The Alliance for Automotive Innovation, a trade group representing all the major automakers in the United States except for Tesla Inc., declined an opportunity to comment on the end of Chevron deference. The group is usually the industry’s primary voice on regulatory matters.

But Roger Nober, director of George Washington University’s Regulatory Studies Center and a former regulatory executive at the major train and railroad operator BNSF Railway LLC, offered his overall assessment. He said the end of Chevron deference may have two somewhat conflicting impacts on the auto industry.

Nober said that, in the short term, the elimination of Chevron could result in big changes or court-directed reversal for some significant rules. But he’s “not 100% convinced you’re going to see a wholesale rampant restructuring of regs.”

Beyond that, in the long term, he said the doctrine’s end would “scale back the swaying and the regulatory whiplash” between presidential administrations, as was especially pronounced going from former President Donald Trump to President Joe Biden.

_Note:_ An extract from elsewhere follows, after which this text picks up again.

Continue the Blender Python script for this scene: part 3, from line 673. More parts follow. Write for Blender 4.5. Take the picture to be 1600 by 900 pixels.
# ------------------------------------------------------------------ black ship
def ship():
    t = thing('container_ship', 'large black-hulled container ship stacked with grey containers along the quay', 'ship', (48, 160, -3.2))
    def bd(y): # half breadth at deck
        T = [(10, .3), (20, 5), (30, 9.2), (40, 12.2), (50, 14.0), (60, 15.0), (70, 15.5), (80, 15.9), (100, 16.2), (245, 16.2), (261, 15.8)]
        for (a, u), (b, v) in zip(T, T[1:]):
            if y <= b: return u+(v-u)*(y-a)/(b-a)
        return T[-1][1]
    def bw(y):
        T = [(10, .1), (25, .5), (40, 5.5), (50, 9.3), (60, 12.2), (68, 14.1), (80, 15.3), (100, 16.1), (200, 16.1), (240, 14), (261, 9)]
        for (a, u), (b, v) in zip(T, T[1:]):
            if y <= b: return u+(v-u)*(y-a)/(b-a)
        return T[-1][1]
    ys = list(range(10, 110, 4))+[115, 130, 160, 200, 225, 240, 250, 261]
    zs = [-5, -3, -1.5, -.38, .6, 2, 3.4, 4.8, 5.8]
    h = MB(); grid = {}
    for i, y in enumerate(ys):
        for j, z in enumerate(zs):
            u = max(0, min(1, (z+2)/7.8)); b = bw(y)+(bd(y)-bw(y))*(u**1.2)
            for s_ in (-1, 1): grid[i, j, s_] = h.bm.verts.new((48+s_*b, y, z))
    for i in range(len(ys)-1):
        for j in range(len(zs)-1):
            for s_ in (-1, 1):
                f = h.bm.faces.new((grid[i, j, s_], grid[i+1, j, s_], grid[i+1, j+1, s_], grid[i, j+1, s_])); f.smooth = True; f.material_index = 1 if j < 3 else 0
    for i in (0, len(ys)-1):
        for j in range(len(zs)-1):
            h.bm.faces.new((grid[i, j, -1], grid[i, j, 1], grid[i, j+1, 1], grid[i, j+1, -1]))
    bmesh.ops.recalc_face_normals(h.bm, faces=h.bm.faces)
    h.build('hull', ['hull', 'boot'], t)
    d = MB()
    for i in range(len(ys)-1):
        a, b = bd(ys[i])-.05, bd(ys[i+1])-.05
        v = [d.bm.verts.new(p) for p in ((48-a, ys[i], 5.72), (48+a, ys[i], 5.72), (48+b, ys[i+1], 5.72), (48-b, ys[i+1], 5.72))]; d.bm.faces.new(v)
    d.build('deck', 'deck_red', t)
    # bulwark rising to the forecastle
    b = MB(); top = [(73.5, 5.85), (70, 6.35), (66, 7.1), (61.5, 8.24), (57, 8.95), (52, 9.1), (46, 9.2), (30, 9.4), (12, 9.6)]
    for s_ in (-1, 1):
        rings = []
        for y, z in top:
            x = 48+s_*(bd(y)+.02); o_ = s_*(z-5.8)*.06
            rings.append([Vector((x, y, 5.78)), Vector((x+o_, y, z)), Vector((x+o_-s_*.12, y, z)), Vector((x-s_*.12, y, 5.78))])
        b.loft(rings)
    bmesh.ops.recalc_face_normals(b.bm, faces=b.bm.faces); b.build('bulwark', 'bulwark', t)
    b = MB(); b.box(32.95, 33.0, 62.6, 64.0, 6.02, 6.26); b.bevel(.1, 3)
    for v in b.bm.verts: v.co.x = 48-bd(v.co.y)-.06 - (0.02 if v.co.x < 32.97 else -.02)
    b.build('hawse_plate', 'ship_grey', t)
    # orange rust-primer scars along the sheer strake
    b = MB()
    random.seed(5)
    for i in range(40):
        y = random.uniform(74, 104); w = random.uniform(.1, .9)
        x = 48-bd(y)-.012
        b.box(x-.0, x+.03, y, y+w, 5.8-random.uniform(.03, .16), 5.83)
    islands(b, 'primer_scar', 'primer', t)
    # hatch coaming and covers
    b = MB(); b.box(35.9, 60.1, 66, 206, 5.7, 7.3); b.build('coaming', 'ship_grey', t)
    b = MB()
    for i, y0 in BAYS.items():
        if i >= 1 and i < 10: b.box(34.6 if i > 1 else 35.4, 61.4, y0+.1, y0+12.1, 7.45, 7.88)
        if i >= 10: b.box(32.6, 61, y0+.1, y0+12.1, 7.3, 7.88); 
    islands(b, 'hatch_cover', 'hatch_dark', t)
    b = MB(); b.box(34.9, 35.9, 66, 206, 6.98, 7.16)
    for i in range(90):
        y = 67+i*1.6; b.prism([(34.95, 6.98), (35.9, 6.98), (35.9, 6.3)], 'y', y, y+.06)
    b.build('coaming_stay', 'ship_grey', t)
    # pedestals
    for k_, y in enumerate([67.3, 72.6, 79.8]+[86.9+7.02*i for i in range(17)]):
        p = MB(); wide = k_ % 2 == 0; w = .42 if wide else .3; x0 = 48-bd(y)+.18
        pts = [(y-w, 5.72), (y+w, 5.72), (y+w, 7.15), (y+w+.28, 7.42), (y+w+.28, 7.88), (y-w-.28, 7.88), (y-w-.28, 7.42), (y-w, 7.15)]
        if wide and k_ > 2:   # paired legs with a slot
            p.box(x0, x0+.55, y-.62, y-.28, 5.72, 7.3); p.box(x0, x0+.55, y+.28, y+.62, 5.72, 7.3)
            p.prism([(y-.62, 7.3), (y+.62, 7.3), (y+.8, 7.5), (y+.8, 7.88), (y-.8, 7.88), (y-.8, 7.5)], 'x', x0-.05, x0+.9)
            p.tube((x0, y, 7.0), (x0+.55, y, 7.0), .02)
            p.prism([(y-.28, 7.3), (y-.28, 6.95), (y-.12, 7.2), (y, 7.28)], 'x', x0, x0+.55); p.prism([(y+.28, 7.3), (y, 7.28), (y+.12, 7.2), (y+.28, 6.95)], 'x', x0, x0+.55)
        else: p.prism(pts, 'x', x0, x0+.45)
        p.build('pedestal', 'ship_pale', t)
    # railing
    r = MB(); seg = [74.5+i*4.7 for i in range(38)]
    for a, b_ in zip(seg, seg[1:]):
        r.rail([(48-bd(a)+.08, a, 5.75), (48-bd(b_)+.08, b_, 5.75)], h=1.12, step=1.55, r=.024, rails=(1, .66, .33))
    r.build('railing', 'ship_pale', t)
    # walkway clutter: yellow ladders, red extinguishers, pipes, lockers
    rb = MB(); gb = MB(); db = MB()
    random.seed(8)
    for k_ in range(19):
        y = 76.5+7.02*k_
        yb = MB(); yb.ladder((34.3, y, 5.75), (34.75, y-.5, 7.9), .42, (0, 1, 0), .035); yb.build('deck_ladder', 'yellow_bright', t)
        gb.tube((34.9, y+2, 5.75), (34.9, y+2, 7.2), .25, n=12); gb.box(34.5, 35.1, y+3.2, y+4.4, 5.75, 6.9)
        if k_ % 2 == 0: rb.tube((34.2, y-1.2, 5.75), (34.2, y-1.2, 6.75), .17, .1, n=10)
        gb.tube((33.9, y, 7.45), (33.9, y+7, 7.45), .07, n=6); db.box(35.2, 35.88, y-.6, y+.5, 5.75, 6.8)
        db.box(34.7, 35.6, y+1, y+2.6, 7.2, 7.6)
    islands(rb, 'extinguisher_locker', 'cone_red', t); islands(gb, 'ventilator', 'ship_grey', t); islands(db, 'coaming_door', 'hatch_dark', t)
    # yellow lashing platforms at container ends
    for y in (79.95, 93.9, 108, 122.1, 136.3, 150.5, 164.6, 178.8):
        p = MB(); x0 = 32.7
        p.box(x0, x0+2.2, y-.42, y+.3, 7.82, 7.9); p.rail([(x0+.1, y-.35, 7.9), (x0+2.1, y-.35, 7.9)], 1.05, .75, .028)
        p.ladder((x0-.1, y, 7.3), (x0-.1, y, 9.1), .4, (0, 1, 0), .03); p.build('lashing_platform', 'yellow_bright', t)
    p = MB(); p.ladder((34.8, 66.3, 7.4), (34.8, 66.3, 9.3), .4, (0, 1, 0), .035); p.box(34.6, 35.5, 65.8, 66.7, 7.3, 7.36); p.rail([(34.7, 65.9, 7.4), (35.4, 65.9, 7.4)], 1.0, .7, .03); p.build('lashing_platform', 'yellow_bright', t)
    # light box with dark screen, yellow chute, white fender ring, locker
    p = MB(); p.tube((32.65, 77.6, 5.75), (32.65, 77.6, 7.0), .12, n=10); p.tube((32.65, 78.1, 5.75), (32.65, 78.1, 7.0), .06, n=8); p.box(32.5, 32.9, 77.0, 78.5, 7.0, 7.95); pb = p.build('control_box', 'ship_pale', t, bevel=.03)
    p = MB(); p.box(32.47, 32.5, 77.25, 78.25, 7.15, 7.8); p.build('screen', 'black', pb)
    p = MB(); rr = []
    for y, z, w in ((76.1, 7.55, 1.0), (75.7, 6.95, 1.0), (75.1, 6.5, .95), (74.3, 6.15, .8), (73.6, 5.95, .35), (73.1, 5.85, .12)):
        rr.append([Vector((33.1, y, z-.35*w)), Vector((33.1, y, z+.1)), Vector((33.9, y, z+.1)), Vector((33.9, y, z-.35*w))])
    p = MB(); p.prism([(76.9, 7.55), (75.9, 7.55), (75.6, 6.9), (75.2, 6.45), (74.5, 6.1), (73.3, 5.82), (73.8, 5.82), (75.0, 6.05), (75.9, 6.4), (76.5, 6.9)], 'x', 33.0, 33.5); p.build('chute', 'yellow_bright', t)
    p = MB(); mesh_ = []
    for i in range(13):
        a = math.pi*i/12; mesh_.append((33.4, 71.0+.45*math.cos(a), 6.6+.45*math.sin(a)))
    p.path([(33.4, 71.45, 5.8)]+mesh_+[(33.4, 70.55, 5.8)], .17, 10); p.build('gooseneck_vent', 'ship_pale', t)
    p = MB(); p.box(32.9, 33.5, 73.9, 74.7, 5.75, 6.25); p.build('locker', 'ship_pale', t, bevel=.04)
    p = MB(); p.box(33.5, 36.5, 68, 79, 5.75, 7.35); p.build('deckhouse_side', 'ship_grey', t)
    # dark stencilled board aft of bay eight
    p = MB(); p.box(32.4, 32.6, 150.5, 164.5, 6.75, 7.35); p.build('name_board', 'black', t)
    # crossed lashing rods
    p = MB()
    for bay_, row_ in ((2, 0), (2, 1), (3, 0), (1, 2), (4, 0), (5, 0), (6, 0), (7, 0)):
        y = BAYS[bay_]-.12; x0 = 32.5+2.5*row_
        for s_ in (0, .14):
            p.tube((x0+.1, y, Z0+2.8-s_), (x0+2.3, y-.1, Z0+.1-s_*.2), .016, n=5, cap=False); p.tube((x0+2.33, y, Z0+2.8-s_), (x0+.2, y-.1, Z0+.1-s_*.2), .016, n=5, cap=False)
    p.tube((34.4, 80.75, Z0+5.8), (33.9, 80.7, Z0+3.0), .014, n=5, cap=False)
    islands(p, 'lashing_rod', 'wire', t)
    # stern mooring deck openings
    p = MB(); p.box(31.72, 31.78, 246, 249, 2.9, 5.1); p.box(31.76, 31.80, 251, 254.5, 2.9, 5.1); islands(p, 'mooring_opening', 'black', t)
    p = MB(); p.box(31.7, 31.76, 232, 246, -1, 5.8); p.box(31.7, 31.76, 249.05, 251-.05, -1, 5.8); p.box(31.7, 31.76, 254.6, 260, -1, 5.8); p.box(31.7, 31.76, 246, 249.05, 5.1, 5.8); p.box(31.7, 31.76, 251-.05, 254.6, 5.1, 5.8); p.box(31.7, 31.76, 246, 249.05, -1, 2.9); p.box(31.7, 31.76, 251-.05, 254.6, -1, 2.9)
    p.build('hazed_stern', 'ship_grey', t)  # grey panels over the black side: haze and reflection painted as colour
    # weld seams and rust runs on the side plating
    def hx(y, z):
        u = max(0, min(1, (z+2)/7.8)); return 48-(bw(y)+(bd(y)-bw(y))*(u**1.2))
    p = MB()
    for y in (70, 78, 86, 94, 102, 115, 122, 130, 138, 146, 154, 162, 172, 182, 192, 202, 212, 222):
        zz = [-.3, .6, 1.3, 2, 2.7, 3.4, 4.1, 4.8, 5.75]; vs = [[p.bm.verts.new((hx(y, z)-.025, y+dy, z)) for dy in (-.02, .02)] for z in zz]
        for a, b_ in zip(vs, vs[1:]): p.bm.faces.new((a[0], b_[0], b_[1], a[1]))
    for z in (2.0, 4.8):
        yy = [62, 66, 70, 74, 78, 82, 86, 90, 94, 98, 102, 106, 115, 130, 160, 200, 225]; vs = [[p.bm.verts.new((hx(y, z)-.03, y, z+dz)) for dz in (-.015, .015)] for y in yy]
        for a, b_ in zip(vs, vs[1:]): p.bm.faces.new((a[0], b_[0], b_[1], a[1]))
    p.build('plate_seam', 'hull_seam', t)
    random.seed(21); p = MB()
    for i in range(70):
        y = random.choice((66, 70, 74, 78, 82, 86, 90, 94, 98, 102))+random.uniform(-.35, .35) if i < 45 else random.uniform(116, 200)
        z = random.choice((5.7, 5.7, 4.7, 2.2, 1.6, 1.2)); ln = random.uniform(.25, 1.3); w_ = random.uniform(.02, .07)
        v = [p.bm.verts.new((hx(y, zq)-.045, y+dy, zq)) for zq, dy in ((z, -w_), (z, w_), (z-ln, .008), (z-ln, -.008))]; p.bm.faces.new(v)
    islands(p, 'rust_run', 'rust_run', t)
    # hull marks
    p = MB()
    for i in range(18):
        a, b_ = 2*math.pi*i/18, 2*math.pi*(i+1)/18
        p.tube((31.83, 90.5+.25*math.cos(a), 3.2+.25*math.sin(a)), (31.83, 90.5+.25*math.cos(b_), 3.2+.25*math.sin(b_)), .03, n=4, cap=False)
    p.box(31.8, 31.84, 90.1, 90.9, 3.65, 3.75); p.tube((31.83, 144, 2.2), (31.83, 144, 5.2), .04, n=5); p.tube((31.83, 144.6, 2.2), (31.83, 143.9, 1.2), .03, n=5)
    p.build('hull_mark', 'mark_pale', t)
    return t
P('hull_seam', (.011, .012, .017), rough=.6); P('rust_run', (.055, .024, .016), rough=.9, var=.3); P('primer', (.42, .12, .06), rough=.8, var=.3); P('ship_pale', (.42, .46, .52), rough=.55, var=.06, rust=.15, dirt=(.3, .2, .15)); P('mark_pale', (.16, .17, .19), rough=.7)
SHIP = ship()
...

“Rather than going from the 10-yard line all the way over to the other 10-yard line, things are going to stay between the 40s,” Nober said, using a football analogy. He added that would be “very good for the development and adoption of technology,” allowing automakers to more steadily plan.

That era of more regulatory stability is probably years away, though.

For one, several experts and advocates said a Trump victory in the looming November presidential election would still produce major regulatory reversals, albeit not immediately. There is also the slow churn of courts and bureaucracy.

“We know that litigation takes a long time and rules take a long time,” Rachel Potter, a political scientist and regulatory affairs expert at the University of Virginia, said during a July 16 panel hosted by the American Enterprise Institute.

An audience member asked how long it would be until the full impacts of Chevron’s end start to solidify.

“It’s going to be a long time,” she replied. “I don’t have a specific number in my head, but I’m not counting the days.”